A second common rejoinder is that new technologies have steadily increased the fraction of oil that can be recovered from fields in a basin—the so-called recovery factor. In the 1960s oil companies assumed as a rule of thumb that only 30 percent of the oil in a field was typically recoverable; now they bank on an average of 40 or 50 percent. That progress will continue and will extend global reserves for many years to come, the argument runs.

They go on to argue, however, that such technological progress is already factored into oil company forecasts of reserves to a high degree. Moreover, their paper accepts the existence of large reserves of unconventional oil such as the Orinoco oil belt in Venezuela, and tar sands and shale in Canada. They also perceived the potential for natural gas liquids. They hardly come across as Luddite technophobes:
Theoretically, these unconventional oil reserves could quench the world’s thirst for  liquid fuels as conventional oil passes its prime. But the industry will be hard-pressed for the time and money needed to ramp up production of unconventional oil quickly enough.
If advanced methods of producing liquid fuels from natural gas can be made profitable and scaled up quickly, gas could become the next source of transportation fuel.
At this point, let me have a little rant of my own echoing that of of Professor Haab who kicked off this post.
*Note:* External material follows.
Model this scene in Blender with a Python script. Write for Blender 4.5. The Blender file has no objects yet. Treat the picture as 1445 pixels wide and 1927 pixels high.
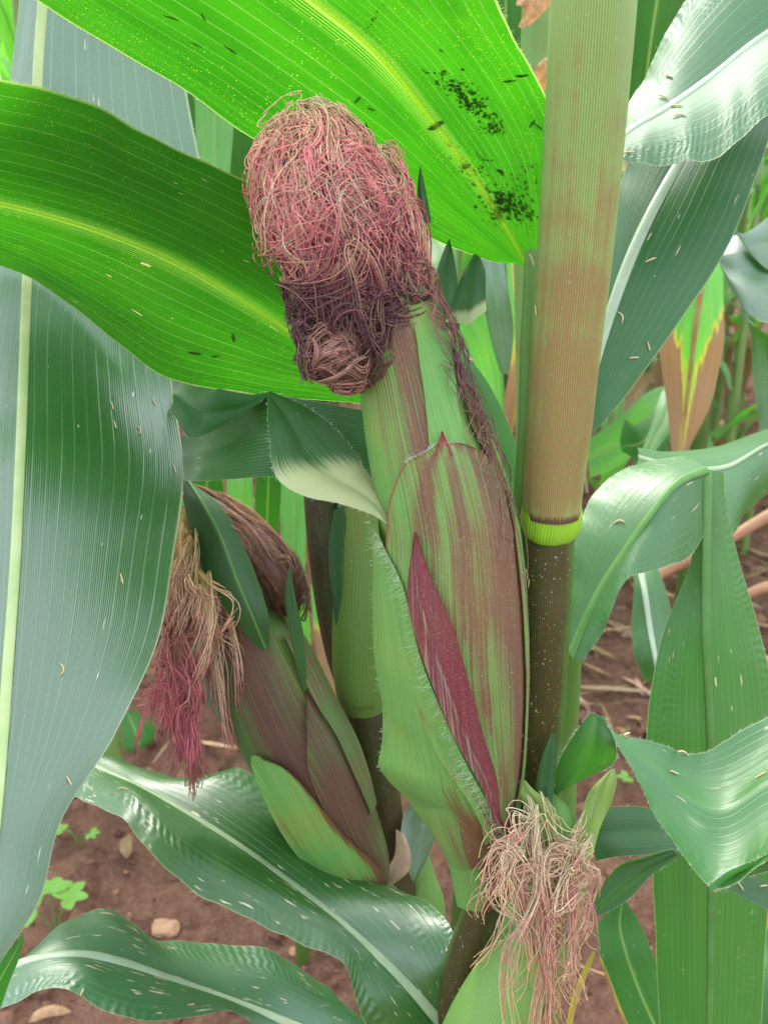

Peak Oil thought does not automatically contradict the underlying philosophy of market economics. Most of it can be encompassed in the idea that the oil supply curve is inelastic over the short term and will tend to move to the left over the long term as resources run dry, thus leading to permanently high prices.
Put differently, the argument is not one of whether supply and demand curves exist, but rather what shape they are and how they move through time.
Critically, the massive global oil market, consisting of numerous buyers and sellers and highly visible price, proves a wonderful free market test. So let us see what the oil price has done since Campbell and Laherrere wrote their paper back in March 1998 (chart is Brent oil):
The market speaks—and it is stunning reaffirmation of Campbell and Laharrere. Yergin’s book “The Quest” is a paean to technology: data processing on an unheard of scale, horizontal drilling, CAD/CAM oil field design, deep water drilling, new technology to extract oil from tar sands and shale—the list goes on. In other words, the modern world oil industry is a tribute to science, as well as man’s endeavour unleashed by free markets. Yet over that period the oil price has risen tenfold in nominal terms and over fivefold in real, inflation-adjusted terms. And here is the supply response (taken from the BP Statistical Review). Lacklustre at best.
In short, when the market price of an item rises, it should cause people to substitute away from the good and cause more investment in the production of the good: this is Economics 101. Taken together, the market should produce countervailing forces that ameliorate the rise. Over the last decade, this has not been happening. Mr Market has spoken, and it has been on the side of Peak Oil. It would be nice, therefore, if Economist’s View could give the issue a little more respect—despite the undoubted importance of Greece.